• _What you have to do_: Below are the records; pull every line that includes "pixels".

====

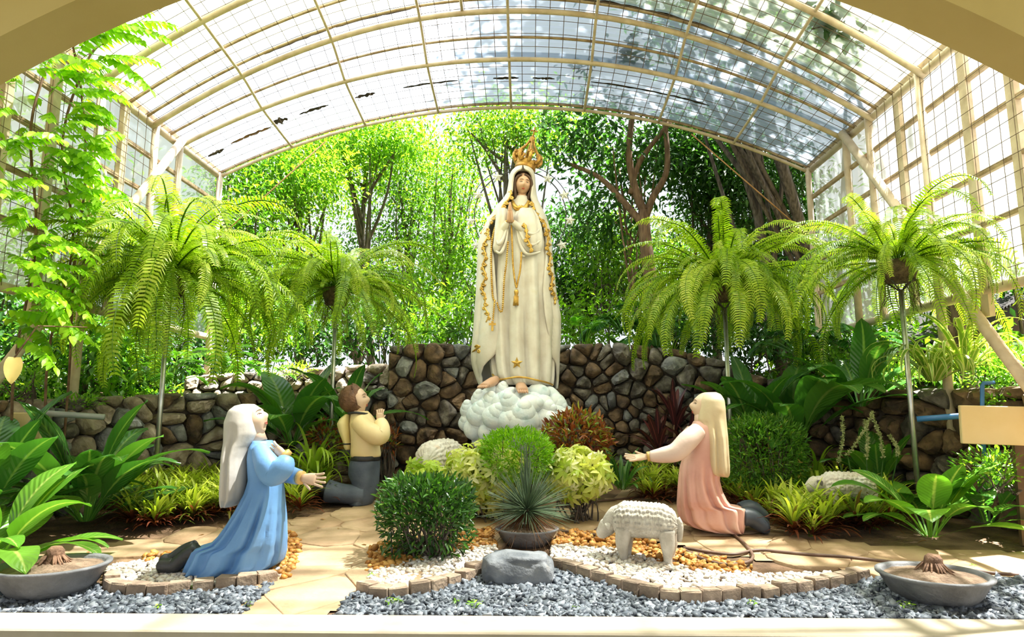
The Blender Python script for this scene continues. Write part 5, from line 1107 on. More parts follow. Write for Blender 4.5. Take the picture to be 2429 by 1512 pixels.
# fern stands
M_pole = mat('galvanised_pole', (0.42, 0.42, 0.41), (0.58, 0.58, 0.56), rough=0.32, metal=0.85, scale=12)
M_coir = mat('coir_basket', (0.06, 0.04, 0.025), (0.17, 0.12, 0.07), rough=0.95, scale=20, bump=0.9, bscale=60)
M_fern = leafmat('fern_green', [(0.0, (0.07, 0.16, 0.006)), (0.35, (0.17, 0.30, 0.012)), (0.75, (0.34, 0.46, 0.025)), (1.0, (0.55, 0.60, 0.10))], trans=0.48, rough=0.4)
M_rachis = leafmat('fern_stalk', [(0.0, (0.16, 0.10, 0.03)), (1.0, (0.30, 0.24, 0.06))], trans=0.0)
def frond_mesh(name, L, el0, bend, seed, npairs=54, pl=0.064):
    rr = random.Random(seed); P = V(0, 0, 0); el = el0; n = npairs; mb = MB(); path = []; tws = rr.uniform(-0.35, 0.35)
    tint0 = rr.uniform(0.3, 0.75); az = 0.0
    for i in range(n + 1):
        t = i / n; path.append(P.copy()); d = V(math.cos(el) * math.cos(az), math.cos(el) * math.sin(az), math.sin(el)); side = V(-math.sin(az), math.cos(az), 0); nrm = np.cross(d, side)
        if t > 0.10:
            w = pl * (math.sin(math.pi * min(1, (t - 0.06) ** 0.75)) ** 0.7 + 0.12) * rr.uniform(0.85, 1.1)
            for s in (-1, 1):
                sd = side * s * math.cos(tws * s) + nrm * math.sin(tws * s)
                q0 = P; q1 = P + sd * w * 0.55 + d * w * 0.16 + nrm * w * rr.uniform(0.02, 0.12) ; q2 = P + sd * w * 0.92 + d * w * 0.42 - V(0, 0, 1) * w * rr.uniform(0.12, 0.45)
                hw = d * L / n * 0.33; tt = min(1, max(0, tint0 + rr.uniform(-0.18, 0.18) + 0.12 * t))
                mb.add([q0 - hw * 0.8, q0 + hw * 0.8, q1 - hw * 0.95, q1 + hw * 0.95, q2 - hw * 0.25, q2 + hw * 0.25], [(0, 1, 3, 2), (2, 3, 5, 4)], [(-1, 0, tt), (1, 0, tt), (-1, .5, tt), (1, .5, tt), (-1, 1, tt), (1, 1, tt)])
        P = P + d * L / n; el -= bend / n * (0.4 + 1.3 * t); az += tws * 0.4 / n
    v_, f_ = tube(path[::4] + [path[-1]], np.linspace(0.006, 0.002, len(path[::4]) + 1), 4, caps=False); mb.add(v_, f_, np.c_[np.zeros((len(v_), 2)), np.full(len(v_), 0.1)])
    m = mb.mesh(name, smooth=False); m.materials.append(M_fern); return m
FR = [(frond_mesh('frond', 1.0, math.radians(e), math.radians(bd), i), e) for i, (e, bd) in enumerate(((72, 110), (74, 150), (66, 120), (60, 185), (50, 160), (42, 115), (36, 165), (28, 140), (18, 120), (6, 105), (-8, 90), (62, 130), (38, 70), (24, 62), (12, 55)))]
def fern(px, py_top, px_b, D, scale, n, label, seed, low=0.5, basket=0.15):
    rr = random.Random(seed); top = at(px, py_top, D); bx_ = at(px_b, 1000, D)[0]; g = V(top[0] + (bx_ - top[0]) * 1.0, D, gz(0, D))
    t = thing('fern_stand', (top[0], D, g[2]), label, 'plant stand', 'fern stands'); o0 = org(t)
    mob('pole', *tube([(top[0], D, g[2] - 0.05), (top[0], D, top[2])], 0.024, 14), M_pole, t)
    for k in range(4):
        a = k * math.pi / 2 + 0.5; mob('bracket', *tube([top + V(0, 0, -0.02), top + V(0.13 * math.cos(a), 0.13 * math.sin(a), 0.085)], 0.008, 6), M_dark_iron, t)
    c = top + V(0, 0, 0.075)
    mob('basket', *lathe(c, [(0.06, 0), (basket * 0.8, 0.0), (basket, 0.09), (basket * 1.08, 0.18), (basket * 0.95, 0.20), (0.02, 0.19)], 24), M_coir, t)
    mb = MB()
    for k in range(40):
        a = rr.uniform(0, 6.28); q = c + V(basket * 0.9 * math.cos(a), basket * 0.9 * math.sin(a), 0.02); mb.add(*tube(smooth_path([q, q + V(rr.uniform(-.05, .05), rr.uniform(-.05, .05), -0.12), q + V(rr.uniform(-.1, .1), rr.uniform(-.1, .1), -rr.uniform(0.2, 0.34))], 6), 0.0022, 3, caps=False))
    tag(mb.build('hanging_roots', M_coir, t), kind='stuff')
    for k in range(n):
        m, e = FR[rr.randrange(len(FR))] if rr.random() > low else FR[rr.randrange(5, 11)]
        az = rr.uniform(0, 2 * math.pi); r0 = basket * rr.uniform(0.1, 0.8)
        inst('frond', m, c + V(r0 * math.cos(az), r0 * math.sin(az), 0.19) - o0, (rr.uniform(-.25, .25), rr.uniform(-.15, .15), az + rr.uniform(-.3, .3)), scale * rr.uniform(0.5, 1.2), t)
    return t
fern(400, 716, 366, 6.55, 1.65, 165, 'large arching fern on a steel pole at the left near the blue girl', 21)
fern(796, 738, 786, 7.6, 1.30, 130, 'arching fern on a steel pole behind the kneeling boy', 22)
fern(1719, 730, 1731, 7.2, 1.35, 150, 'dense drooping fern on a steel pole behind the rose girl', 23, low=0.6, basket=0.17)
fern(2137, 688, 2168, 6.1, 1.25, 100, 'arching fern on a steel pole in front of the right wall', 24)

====

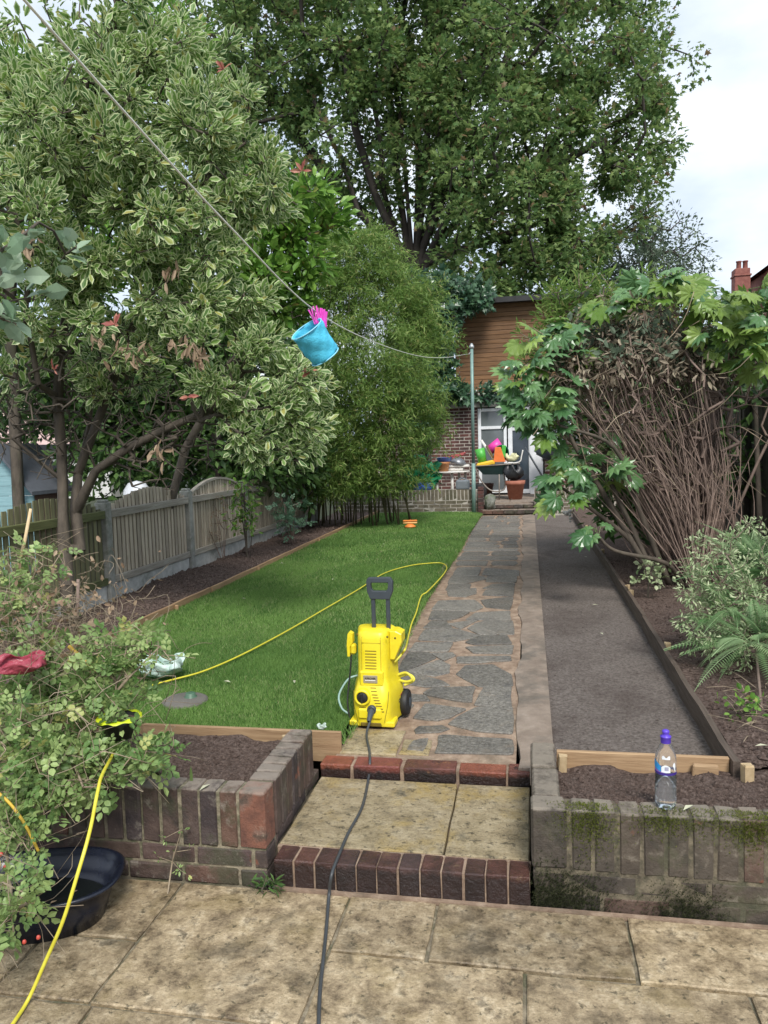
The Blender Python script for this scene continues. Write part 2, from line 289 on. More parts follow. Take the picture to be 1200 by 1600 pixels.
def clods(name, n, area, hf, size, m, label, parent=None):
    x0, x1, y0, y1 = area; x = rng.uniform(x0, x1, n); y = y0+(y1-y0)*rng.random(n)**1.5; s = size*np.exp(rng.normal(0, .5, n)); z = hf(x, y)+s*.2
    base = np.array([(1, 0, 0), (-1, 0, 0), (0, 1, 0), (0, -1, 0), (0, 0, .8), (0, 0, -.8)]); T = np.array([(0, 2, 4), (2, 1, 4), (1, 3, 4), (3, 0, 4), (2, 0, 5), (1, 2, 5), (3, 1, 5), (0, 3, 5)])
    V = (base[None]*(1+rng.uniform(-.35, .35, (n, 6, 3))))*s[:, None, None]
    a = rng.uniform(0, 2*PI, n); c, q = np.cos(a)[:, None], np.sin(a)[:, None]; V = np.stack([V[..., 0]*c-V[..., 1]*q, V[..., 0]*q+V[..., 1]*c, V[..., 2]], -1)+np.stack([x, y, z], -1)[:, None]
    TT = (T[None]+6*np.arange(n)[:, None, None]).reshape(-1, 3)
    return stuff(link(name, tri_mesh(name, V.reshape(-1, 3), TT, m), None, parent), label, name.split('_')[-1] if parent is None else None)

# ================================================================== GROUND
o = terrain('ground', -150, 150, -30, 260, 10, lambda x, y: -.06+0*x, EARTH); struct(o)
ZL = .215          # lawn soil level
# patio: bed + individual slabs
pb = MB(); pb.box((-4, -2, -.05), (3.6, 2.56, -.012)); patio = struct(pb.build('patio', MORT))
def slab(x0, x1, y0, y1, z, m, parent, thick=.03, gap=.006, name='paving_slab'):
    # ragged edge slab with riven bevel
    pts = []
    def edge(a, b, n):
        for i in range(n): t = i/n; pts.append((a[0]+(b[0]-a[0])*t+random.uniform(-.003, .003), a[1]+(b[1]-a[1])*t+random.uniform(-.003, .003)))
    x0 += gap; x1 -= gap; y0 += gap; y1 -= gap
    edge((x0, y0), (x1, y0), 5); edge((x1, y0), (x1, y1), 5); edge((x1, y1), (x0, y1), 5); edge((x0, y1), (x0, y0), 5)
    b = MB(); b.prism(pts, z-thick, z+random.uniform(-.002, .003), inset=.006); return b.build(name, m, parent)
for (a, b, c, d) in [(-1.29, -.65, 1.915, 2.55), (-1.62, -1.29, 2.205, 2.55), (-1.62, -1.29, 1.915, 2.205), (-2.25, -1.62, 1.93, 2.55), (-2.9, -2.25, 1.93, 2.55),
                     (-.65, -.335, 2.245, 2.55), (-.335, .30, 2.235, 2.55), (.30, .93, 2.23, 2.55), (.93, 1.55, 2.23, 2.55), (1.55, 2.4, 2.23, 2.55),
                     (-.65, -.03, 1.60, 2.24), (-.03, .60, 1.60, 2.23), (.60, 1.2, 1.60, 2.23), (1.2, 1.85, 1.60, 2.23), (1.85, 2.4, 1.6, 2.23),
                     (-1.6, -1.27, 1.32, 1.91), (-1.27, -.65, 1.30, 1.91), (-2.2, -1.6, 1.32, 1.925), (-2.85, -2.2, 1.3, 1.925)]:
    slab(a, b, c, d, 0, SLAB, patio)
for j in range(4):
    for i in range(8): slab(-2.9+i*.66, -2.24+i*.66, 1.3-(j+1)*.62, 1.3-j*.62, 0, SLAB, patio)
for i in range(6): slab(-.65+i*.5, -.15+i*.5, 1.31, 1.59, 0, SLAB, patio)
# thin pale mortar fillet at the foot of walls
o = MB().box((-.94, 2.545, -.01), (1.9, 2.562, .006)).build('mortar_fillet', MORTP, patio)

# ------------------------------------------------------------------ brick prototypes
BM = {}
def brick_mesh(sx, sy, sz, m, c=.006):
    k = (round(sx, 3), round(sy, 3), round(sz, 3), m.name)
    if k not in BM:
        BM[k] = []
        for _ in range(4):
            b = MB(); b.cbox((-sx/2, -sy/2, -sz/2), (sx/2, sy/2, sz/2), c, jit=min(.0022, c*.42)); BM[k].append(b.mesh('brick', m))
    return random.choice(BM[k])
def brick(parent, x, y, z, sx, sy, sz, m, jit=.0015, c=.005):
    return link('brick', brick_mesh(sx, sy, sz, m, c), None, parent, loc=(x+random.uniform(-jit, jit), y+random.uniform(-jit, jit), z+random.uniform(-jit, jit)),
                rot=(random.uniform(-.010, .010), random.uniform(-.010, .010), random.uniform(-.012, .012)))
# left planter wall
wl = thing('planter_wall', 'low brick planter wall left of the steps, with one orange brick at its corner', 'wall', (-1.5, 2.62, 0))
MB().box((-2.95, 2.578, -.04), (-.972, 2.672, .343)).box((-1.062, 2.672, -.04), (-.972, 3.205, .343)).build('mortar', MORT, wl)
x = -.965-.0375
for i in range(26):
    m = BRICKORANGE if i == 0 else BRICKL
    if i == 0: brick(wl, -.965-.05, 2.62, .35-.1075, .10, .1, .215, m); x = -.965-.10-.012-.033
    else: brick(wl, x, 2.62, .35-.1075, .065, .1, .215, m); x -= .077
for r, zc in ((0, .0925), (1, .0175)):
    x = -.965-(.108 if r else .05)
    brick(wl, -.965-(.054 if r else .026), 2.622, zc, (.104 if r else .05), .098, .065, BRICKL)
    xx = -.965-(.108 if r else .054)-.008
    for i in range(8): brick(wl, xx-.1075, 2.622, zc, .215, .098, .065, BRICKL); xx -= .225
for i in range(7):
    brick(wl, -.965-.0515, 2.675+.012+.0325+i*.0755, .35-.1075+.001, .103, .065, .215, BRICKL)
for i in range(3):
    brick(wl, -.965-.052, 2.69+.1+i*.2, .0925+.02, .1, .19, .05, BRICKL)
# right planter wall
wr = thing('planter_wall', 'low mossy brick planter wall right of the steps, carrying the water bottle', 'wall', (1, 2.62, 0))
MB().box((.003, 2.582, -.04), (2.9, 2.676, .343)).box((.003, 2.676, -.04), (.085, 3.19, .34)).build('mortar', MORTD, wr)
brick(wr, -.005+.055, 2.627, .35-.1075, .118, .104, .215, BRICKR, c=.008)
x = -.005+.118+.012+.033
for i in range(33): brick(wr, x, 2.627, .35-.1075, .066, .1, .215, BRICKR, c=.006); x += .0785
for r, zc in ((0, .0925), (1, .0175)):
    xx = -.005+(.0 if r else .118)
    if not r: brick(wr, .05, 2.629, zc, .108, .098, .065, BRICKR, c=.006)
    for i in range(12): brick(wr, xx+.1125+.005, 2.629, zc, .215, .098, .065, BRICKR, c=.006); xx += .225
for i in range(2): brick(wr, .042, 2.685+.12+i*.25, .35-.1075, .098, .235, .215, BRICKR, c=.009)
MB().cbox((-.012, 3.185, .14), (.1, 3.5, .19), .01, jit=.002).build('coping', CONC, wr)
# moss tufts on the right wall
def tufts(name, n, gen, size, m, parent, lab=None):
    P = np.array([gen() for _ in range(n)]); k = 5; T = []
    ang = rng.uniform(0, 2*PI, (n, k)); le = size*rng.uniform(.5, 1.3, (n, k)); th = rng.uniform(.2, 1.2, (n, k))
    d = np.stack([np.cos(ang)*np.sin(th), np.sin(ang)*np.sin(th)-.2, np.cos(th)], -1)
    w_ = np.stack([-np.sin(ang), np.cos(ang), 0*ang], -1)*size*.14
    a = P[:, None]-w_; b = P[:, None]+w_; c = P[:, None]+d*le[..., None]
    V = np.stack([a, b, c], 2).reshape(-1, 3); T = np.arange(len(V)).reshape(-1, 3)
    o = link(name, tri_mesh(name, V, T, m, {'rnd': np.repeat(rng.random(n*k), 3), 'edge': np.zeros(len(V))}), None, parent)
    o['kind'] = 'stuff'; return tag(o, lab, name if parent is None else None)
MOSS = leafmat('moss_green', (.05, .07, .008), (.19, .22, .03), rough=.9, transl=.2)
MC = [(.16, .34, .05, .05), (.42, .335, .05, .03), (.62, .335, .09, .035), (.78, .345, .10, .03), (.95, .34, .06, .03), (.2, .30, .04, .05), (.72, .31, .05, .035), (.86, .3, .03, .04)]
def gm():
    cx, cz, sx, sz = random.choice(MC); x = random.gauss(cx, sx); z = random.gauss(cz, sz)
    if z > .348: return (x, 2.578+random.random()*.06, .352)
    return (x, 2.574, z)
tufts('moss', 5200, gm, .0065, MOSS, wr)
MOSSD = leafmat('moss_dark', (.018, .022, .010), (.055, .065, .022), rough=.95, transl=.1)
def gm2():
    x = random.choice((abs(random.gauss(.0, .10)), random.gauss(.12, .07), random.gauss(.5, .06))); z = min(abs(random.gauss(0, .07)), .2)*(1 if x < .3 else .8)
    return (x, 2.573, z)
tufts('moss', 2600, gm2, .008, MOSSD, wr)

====

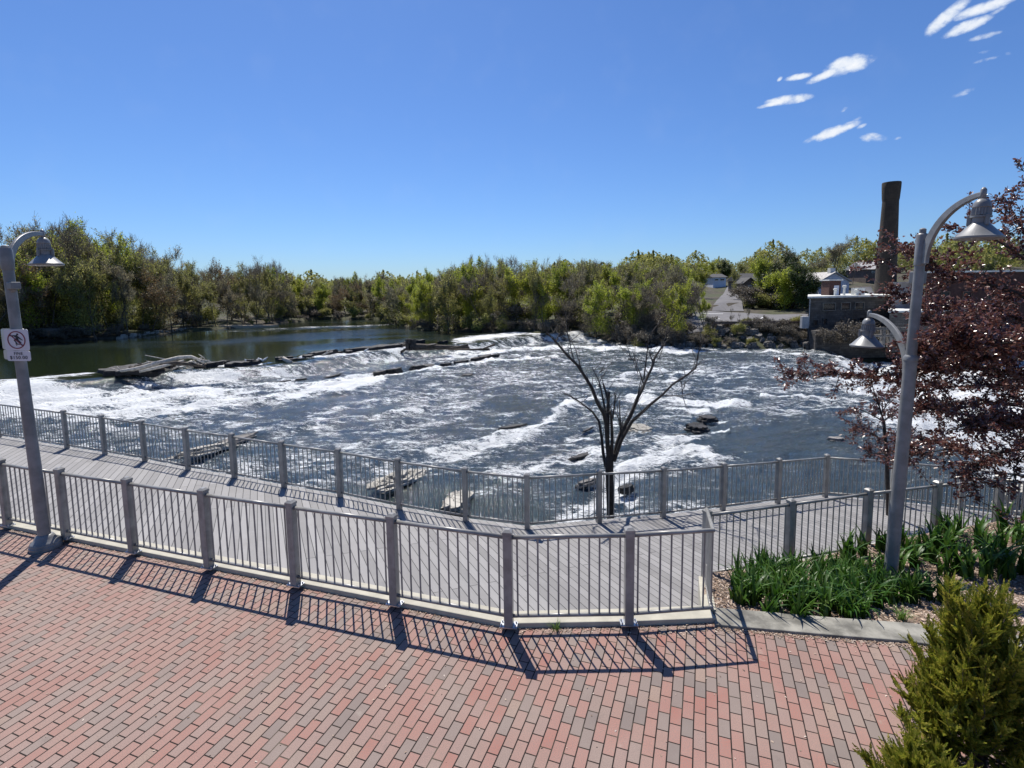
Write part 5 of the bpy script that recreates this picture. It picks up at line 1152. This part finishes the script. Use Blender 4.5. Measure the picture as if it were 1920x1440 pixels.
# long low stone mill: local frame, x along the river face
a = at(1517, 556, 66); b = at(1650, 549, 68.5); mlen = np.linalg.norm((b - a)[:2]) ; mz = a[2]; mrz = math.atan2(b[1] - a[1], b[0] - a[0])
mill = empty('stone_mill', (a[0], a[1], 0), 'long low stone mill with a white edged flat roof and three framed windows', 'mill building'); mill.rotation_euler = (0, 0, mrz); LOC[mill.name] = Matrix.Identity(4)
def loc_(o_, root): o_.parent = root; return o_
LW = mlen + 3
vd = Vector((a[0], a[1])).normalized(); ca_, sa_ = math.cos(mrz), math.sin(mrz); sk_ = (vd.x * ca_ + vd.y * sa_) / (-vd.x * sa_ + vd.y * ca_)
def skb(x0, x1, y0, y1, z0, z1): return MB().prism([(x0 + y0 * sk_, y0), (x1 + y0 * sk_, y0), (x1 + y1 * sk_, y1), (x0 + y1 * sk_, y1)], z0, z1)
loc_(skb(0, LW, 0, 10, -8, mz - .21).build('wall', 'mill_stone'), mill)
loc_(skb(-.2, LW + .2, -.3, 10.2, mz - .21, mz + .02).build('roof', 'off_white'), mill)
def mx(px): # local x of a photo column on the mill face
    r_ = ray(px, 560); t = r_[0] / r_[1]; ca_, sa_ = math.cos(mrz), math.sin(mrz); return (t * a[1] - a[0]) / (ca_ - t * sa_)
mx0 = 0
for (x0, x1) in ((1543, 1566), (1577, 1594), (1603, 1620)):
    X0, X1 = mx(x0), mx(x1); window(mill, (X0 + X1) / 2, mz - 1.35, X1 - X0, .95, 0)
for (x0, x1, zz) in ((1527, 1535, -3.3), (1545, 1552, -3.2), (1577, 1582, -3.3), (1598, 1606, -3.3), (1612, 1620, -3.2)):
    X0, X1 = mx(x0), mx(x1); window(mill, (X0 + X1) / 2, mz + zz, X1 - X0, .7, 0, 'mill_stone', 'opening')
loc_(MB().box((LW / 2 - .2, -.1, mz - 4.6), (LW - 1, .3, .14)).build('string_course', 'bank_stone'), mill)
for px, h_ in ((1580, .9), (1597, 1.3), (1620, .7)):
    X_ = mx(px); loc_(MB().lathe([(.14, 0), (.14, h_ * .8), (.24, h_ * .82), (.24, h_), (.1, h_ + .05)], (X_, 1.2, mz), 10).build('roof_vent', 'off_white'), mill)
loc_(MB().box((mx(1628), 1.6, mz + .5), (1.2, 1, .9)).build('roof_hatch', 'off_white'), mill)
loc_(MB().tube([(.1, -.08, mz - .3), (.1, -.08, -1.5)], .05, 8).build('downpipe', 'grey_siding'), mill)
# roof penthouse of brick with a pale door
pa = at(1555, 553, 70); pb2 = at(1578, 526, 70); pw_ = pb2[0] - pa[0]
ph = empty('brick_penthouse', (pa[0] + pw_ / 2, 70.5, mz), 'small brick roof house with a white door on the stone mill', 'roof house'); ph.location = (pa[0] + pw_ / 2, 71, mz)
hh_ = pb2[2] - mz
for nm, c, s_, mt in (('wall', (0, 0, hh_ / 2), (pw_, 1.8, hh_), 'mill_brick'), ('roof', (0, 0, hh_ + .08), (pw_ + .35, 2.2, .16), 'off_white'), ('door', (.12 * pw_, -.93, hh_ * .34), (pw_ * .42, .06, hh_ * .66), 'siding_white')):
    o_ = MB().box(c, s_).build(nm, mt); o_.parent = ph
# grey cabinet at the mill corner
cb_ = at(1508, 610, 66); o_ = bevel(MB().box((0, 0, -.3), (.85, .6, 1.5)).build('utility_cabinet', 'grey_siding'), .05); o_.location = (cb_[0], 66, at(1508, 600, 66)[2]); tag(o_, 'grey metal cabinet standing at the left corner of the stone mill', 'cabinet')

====

• _Solution_:
The Blender Python script for this scene continues. Write part 5, from line 1107 on. More parts follow. Write for Blender 4.5. Take the picture to be 2429 by 1512 pixels.
The Blender Python script for this scene continues. Write part 2, from line 289 on. More parts follow. Take the picture to be 1200 by 1600 pixels.
Write part 5 of the bpy script that recreates this picture. It picks up at line 1152. This part finishes the script. Use Blender 4.5. Measure the picture as if it were 1920x1440 pixels.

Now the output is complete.